Thursday 3 January 2019

Must Try Harder

As an ex-atheist I still have some vestigial sympathy with unbelievers, but I do wish they made it easier. This week, Radio 4 is broadcasting extracts from Stephen Hawking’s final book, Brief Answers to the Big Questions, and on Wednesday morning the words of the late physicist concerned creation and the Creator and why there isn’t one. I know the book is ‘popular science’ and therefore watered down from the real thing, but really. Hawking relates how the ‘space’ for God has gradually shrunk as science has provided better explanations for natural phenomena: the beauty of science is that it reveals ‘the laws of nature’ behind what we observe, rather than the arbitrary fiat of a deity. All that’s left to God, says Hawking, is kicking the whole thing off, and even that loophole seems about to vanish. When we enter the subatomic realm of quantum mechanics, particles appear and disappear randomly, and this provides a model of how the universe itself, originally subatomically tiny and almost infinitely dense, might have suddenly appeared without explanation and without cause. Furthermore, says Hawking, since time itself only came into existence as the universe expanded in the Big Bang, and causation is a function of time, our natural curiosity as to what ‘explains’ its arrival is misplaced: no time, no need for explanation. The universe merely is.
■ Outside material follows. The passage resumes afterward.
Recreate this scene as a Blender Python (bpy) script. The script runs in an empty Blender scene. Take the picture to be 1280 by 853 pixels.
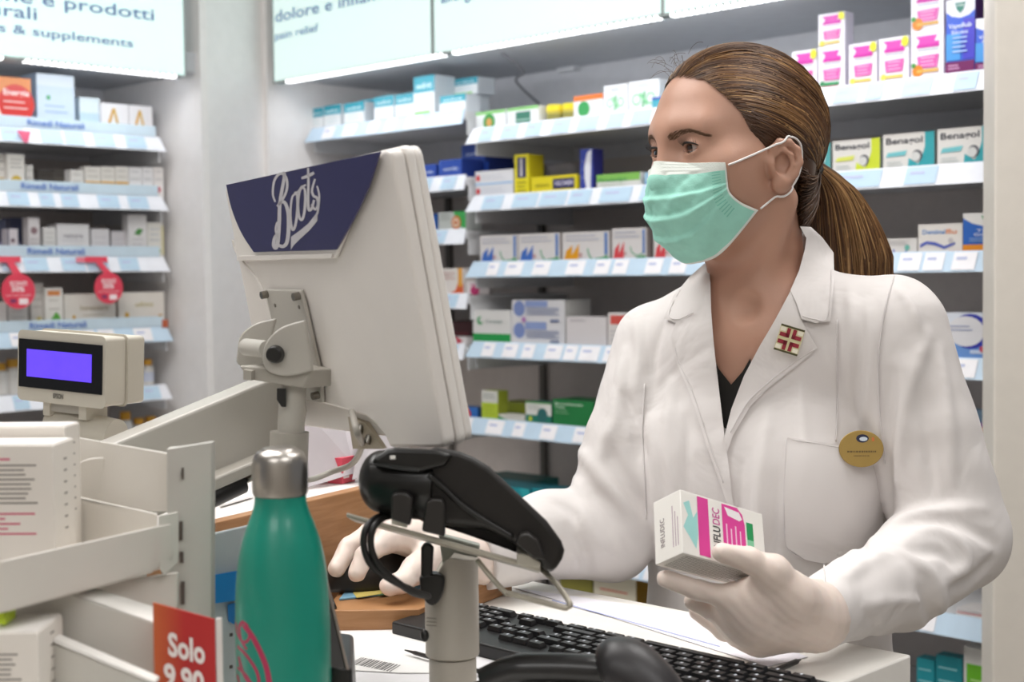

Now, if the beauty of science lies in its revelation of natural laws, where the apparent randomness of the quantum world leaves it I can’t imagine. If, as one humanist contributor to my friend the Heresiarch’s former blog once commented dismissively and reductively, ‘stuff pops into existence all the time’, that means that at a fundamental level there is no ‘law’; unless there are laws that we haven’t worked out yet, which would make the randomness apparent rather than real (as Einstein insisted, so I understand). And the 'stuff' that 'pops into existence' somehow never turns out to be an infant universe: that event was, as far as we know, unique. Observable subatomic particles (appear to) 'pop into existence' within a pre-existing system rather than outside it, so the two events are not analogous. Meanwhile, disposing of the notion of causation by abolishing time is philosophical sleight-of-hand and nothing more. This is all quite apart from the jejune concept that the only reason for believing in God is that we can’t think of a better explanation for the origin of the universe, or thunder, or the existence of cats (whether or not indeterminately alive or dead). ‘There will always be believers in God, because there will always be people who want that kind of comfort’, concludes Hawking. There will always be people willing to trade their intellectual integrity for emotional security, because that’s what it’s all about. Thanks.
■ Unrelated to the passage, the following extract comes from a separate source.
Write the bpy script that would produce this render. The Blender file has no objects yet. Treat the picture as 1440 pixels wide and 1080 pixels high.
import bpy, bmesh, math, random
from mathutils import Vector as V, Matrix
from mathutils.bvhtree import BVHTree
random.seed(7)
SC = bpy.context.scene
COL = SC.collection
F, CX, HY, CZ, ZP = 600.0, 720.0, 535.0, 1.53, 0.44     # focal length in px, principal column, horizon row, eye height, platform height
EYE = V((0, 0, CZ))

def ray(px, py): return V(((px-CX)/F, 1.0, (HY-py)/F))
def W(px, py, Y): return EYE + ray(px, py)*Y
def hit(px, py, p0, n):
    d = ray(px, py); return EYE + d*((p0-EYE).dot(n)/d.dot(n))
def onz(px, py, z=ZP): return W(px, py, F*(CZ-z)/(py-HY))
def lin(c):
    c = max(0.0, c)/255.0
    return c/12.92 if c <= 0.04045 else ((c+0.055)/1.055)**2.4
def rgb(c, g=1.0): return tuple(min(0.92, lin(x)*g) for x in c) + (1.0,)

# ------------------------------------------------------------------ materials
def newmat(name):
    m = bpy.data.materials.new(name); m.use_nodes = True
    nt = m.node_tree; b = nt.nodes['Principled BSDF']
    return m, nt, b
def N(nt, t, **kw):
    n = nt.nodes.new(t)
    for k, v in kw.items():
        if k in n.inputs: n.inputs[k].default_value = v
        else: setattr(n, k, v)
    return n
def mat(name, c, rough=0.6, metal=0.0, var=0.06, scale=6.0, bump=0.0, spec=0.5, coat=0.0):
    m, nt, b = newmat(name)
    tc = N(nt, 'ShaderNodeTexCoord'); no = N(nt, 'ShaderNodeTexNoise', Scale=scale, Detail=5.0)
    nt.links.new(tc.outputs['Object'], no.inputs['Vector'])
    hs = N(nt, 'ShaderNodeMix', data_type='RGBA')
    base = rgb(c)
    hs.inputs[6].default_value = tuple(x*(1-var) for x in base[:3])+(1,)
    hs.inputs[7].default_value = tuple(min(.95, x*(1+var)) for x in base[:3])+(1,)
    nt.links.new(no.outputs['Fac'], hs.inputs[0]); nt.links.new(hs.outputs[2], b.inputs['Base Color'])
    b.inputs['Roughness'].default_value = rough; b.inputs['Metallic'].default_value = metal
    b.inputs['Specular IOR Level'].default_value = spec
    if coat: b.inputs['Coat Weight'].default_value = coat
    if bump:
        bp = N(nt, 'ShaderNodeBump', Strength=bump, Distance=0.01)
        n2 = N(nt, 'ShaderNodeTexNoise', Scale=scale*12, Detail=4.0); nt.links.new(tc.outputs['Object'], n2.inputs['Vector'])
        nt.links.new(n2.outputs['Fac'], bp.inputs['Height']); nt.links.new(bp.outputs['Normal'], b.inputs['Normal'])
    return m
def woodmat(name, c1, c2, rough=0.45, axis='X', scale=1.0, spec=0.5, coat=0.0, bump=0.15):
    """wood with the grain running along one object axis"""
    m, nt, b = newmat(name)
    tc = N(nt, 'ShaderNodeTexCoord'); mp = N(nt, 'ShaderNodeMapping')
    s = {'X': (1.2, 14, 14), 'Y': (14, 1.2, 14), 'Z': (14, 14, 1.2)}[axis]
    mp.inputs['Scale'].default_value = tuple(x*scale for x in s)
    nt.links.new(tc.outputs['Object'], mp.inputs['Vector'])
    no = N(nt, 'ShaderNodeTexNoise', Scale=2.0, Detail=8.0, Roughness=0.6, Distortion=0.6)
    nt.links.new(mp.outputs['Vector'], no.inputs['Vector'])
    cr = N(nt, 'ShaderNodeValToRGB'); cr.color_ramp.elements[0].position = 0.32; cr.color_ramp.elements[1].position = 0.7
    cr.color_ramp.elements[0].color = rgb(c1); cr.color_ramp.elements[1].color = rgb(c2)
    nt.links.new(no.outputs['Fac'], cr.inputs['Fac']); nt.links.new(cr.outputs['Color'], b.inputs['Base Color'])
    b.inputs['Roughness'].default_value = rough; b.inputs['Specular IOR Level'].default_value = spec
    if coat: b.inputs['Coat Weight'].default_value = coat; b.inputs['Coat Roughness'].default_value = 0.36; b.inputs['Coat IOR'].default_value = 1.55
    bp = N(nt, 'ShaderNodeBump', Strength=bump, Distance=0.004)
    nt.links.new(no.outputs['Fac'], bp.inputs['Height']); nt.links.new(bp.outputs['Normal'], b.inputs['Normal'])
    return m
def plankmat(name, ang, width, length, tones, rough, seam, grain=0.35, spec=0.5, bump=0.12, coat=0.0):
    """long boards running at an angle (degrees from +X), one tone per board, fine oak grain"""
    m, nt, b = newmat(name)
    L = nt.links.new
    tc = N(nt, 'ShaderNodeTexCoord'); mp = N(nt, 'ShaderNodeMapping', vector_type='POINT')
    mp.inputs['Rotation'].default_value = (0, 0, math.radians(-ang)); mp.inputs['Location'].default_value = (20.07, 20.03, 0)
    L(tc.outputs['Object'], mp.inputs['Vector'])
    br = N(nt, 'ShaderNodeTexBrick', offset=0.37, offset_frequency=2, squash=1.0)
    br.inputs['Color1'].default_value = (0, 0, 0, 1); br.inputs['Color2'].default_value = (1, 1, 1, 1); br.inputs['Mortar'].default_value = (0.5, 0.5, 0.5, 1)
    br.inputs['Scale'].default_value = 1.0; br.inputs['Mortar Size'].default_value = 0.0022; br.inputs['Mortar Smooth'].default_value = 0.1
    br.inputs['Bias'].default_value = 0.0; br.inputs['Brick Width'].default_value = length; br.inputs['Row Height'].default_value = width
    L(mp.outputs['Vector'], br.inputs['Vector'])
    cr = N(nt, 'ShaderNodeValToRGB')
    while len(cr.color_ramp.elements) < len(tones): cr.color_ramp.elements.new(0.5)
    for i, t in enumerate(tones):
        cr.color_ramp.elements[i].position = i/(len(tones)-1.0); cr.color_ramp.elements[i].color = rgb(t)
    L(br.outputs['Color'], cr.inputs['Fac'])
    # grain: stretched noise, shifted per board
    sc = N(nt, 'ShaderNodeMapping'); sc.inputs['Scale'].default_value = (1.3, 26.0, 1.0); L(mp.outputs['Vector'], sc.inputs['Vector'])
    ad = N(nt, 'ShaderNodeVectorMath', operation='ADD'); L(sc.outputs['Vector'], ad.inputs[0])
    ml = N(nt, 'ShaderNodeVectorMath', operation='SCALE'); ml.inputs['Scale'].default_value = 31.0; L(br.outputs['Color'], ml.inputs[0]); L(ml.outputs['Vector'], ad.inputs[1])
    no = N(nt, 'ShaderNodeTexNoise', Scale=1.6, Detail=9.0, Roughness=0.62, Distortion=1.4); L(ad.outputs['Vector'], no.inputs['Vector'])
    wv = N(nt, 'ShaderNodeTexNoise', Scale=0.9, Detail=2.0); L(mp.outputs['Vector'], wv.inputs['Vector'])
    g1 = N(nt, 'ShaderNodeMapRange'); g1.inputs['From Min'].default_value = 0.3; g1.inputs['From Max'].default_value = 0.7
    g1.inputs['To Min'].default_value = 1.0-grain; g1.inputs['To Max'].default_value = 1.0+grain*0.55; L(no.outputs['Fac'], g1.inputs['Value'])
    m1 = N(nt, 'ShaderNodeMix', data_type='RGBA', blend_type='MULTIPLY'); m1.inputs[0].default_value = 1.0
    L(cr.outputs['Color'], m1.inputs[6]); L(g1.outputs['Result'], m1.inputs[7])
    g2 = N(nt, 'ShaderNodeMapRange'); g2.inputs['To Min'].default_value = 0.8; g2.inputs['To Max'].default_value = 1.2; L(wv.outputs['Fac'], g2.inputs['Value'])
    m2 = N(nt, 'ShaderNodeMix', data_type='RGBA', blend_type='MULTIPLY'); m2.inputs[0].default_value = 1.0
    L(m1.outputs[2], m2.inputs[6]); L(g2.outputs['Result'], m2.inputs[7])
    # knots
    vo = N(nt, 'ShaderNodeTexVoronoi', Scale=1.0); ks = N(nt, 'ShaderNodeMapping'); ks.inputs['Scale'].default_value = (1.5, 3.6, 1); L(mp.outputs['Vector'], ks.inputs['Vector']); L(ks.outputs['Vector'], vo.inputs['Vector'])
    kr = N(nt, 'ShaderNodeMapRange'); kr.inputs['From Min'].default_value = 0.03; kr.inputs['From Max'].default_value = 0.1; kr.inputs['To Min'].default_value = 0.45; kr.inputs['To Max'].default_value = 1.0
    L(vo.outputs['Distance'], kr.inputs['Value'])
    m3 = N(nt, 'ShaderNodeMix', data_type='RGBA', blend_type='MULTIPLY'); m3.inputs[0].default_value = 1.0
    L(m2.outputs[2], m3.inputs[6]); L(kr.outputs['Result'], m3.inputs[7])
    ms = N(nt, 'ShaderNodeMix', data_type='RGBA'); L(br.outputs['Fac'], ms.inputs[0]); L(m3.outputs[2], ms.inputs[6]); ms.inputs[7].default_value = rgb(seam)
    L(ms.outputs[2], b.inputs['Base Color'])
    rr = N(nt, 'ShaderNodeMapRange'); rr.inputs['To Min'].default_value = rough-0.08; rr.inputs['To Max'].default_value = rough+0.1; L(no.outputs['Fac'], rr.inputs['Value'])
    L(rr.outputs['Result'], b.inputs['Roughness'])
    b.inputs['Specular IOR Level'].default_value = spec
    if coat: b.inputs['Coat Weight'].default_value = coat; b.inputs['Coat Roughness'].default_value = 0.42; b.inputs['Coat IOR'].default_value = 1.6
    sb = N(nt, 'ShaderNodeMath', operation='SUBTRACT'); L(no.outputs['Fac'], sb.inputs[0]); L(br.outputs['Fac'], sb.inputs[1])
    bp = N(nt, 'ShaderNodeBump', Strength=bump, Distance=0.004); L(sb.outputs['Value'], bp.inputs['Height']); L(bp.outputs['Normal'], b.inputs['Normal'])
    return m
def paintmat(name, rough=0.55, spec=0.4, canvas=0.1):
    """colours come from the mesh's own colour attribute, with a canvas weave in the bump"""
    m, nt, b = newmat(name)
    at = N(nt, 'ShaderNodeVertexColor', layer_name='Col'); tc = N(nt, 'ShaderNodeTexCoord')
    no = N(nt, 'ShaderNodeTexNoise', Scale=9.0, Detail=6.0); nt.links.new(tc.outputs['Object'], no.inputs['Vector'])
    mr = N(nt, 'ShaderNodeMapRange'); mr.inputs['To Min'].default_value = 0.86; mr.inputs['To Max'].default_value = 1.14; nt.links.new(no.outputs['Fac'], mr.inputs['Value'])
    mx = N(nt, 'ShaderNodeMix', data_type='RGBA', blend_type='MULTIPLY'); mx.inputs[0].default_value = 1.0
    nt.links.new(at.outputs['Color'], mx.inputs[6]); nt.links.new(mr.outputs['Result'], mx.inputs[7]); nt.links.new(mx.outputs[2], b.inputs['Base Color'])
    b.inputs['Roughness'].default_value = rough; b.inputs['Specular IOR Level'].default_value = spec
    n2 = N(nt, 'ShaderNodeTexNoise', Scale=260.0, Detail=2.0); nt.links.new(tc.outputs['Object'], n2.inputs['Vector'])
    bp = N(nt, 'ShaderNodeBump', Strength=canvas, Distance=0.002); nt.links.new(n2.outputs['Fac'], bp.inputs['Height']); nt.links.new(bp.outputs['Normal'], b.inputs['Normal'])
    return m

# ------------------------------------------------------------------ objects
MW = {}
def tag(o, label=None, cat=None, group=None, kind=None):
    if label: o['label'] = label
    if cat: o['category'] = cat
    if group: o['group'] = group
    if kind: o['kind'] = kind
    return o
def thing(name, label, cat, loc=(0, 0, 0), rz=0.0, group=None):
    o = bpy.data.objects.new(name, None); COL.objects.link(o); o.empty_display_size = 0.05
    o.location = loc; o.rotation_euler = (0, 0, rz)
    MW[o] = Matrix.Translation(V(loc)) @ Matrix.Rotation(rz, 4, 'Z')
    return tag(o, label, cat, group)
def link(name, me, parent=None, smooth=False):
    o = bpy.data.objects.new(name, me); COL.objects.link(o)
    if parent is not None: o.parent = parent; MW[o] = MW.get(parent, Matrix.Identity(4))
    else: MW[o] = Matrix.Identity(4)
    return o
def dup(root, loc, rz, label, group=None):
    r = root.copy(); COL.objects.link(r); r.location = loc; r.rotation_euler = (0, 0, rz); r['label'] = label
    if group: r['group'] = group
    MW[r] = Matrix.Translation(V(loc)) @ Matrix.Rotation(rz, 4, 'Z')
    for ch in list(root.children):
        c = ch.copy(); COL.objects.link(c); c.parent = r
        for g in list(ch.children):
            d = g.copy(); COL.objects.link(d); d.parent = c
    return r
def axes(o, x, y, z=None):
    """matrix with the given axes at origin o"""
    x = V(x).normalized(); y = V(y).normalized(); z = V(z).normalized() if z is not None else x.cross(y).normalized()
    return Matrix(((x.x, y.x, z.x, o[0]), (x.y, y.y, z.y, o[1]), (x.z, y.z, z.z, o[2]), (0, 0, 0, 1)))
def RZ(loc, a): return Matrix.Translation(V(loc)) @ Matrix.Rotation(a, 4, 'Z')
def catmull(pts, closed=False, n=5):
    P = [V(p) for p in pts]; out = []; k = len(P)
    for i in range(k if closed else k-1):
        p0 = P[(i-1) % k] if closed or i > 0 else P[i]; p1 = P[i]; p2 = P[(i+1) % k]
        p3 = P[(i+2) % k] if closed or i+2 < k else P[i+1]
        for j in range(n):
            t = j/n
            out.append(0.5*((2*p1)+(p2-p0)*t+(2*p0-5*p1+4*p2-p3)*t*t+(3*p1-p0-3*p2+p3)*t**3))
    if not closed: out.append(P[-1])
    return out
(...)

One of my Christmas gifts was Dr David Layton’s book The Humanism of Dr Who, which as an old Whovian caught my eye. Any attempt to draw spiritual lessons from the long-running fantasy series (‘sci-fi’ is a bit of an insult to that genre) comes up against the fact that the good Doctor’s world-view is defiantly secular-humanist, so this book must have been an easier write. I’ve only just begun it, but did scan first through the chapter on religion. And there we find the contention ‘religious “belief” requires “the leap of faith”, the trust that a statement is true apart from any evidence or reason in its support. The religious point of view is that is a belief is held strongly enough, it is true’. This kind of – forgive me – garbage is regularly trotted out by atheists who clearly have never paid attention to religion and religious people at all. Remember, I decided I believed in God on the basis of evidence. I admit gladly that my previous experience and predispositions may have played a role in that decision; that another person with different experience and predispositions might have decided entirely differently on the basis of exactly the same evidence; and that there indeed comes a point where you cannot determine the existence or otherwise of God simply on the basis of that evidence. But that’s what most of life is like: you can’t prove beyond any doubt that a chair is there but that doesn’t stop most people sitting down with a cup of tea. Faith is not exercised on the basis of no evidence at all. Anyone who claims it is isn’t paying attention to the real experience of religion and probably doesn’t want to.

The third atheist outlook I’ve dealt with over this holiday is that of Arthur C Clarke who I looked up after hearing his name and realising I didn’t know that much about him. He apparently ‘could not forgive religions for their inability to prevent atrocities and wars’. My old doctrine tutor said that the best argument for the non-existence of God was the behaviour of Christians, and that I can still absolutely go along with.